%%
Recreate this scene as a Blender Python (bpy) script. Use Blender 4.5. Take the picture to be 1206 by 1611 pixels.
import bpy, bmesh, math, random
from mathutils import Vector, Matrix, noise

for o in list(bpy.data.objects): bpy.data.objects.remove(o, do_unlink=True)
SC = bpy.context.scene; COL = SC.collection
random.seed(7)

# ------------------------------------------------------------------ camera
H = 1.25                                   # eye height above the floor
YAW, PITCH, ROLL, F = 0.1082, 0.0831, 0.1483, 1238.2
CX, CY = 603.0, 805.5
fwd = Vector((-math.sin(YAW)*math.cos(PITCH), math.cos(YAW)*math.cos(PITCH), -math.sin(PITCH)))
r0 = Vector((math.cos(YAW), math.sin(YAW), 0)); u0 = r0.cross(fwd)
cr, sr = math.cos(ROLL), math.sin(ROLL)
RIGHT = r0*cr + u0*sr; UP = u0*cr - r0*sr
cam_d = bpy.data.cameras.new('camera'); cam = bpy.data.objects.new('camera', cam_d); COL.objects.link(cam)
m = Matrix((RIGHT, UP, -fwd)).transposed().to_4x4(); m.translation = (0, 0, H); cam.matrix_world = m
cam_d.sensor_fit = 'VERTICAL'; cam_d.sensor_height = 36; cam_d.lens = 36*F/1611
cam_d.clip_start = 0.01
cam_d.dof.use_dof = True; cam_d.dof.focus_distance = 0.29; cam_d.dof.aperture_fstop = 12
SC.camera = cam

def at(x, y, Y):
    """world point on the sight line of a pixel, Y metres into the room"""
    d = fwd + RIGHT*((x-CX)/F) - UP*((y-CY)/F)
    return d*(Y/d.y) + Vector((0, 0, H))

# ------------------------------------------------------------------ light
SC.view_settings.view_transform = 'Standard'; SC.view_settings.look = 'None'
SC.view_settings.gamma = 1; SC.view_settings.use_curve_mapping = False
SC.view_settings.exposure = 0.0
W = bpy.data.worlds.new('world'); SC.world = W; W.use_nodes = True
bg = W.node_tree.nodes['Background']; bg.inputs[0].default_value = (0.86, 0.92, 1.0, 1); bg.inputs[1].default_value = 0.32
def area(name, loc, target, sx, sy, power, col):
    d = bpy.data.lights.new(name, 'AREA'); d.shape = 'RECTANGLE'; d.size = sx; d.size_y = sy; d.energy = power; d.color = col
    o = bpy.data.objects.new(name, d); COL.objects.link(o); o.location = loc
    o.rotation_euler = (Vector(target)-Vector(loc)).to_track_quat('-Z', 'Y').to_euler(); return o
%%
> TASK STATEMENT
Write the data out again in full and exactly.

> WRITTEN ANSWER
Recreate this scene as a Blender Python (bpy) script. Use Blender 4.5. Take the picture to be 1206 by 1611 pixels.
import bpy, bmesh, math, random
from mathutils import Vector, Matrix, noise

for o in list(bpy.data.objects): bpy.data.objects.remove(o, do_unlink=True)
SC = bpy.context.scene; COL = SC.collection
random.seed(7)

# ------------------------------------------------------------------ camera
H = 1.25                                   # eye height above the floor
YAW, PITCH, ROLL, F = 0.1082, 0.0831, 0.1483, 1238.2
CX, CY = 603.0, 805.5
fwd = Vector((-math.sin(YAW)*math.cos(PITCH), math.cos(YAW)*math.cos(PITCH), -math.sin(PITCH)))
r0 = Vector((math.cos(YAW), math.sin(YAW), 0)); u0 = r0.cross(fwd)
cr, sr = math.cos(ROLL), math.sin(ROLL)
RIGHT = r0*cr + u0*sr; UP = u0*cr - r0*sr
cam_d = bpy.data.cameras.new('camera'); cam = bpy.data.objects.new('camera', cam_d); COL.objects.link(cam)
m = Matrix((RIGHT, UP, -fwd)).transposed().to_4x4(); m.translation = (0, 0, H); cam.matrix_world = m
cam_d.sensor_fit = 'VERTICAL'; cam_d.sensor_height = 36; cam_d.lens = 36*F/1611
cam_d.clip_start = 0.01
cam_d.dof.use_dof = True; cam_d.dof.focus_distance = 0.29; cam_d.dof.aperture_fstop = 12
SC.camera = cam

def at(x, y, Y):
    """world point on the sight line of a pixel, Y metres into the room"""
    d = fwd + RIGHT*((x-CX)/F) - UP*((y-CY)/F)
    return d*(Y/d.y) + Vector((0, 0, H))

# ------------------------------------------------------------------ light
SC.view_settings.view_transform = 'Standard'; SC.view_settings.look = 'None'
SC.view_settings.gamma = 1; SC.view_settings.use_curve_mapping = False
SC.view_settings.exposure = 0.0
W = bpy.data.worlds.new('world'); SC.world = W; W.use_nodes = True
bg = W.node_tree.nodes['Background']; bg.inputs[0].default_value = (0.86, 0.92, 1.0, 1); bg.inputs[1].default_value = 0.32
def area(name, loc, target, sx, sy, power, col):
    d = bpy.data.lights.new(name, 'AREA'); d.shape = 'RECTANGLE'; d.size = sx; d.size_y = sy; d.energy = power; d.color = col
    o = bpy.data.objects.new(name, d); COL.objects.link(o); o.location = loc
    o.rotation_euler = (Vector(target)-Vector(loc)).to_track_quat('-Z', 'Y').to_euler(); return o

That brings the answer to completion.